“I'll tell you what it really means to
worship the LORD. Remove the chains of prisoners who are chained unjustly. Free
those who are abused!” Isaiah 58:6 (CEV)
I grew up in a church where life revolved around
the Sabbath day. It began on Friday – cleaning and cooking and polishing shoes.
My mom would get all five of us bathed and ready for Sabbath before sundown.
Then we would go to church at 7:00 for JMV meeting – Junior Missionary Volunteers.
We didn’t dress up, we went in our pajamas. My mom and other moms would come in
their robes with curlers in their hair – Honest!
The meeting was led by the pastor or youth leader,
starting with singing songs from Gospel Melodies – that was called “song
service”. Then followed “Opening Prayer”, and “Opening Song” or “Special
Music”. A guest speaker would preach or we would watch a movie about
missionaries. Finally came the “Closing Song” and “Closing Prayer”. The leader
would bid everyone farewell and the kids in pj’s and the moms in curlers and
the dads would head out the back door of the church, only to come back and do
it all over again the next morning – in Sabbath School and “Divine” Service. It
was all so neatly arranged and routinely executed. And mostly free of emotion!
So many
of my childhood memories revolve around church and Sabbath. I remember the
songs and the order of service and the times when we had “Communion”. I
remember the adults talking about who was getting divorced or who was wearing
jewelry or who the next pastor would be after Elder Hoffman left. I can’t
really remember the sermons, or remember that we did a lot of “liberating”. It
was mostly about prophecy and rules and what not to eat or what not to wear.

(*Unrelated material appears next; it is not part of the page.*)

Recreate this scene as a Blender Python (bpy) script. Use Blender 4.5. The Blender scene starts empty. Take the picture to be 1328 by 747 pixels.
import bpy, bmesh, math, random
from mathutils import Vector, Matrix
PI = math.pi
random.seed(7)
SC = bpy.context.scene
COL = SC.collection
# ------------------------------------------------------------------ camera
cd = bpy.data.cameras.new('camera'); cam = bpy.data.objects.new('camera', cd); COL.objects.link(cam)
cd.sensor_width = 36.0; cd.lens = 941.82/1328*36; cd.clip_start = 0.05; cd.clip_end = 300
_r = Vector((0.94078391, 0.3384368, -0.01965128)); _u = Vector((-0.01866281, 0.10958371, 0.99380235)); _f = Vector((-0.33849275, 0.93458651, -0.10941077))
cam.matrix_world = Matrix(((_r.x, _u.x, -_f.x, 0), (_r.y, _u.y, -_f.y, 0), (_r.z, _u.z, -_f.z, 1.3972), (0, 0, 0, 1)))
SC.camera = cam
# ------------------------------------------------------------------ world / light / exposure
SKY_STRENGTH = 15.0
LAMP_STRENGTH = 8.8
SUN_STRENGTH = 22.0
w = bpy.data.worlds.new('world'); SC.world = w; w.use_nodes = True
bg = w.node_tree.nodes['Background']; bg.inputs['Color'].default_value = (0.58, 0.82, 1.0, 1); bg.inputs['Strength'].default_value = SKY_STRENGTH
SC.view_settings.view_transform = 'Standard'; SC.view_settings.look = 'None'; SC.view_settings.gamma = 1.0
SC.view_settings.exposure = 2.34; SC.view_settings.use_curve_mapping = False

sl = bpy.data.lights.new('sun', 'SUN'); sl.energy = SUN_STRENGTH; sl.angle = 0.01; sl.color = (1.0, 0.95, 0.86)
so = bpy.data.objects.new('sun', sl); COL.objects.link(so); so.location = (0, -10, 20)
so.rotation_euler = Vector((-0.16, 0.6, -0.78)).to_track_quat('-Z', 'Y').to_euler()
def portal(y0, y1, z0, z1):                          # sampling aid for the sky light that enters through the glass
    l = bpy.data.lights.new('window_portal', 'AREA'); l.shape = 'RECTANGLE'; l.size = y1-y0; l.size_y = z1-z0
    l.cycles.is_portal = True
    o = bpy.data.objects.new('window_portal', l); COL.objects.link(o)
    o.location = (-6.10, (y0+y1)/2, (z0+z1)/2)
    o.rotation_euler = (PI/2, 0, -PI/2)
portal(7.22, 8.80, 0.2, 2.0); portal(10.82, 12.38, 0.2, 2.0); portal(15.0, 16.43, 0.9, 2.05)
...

But there wasn’t much feeding the hungry and sheltering the homeless and
breaking the chains of addictions – there wasn’t much of Isaiah’s “liberation”
worship going on at 10th and Locust on Saturday morning.
Not
until high school did I get a taste of that kind of worship. It was on a
Saturday night at a youth meeting where a group of ex-addicts from “Teen
Challenge” came to share how God had saved them from death through the power of
the gospel and the ministry of caring Christians. A year later a group of us
started going to CYA prison in Chino on Sunday Night to conduct worship
services and Bible Studies for the inmates. It was in those and many
experiences since that I realized how the “day” of worship – the routine and
the ritual – could get in the way of actually worshiping by sharing in the
ministry of Christ.
And
now? I am challenged to worship God – not just on the Sabbath day in songs and
prayers and sermons, but every day by
carrying His great heart of love to those who need the freedom of His grace.
T.B.
Think about it: Do you allow your “day” of church to get in
the way of a life of worshiping God that partners with Him in ministry?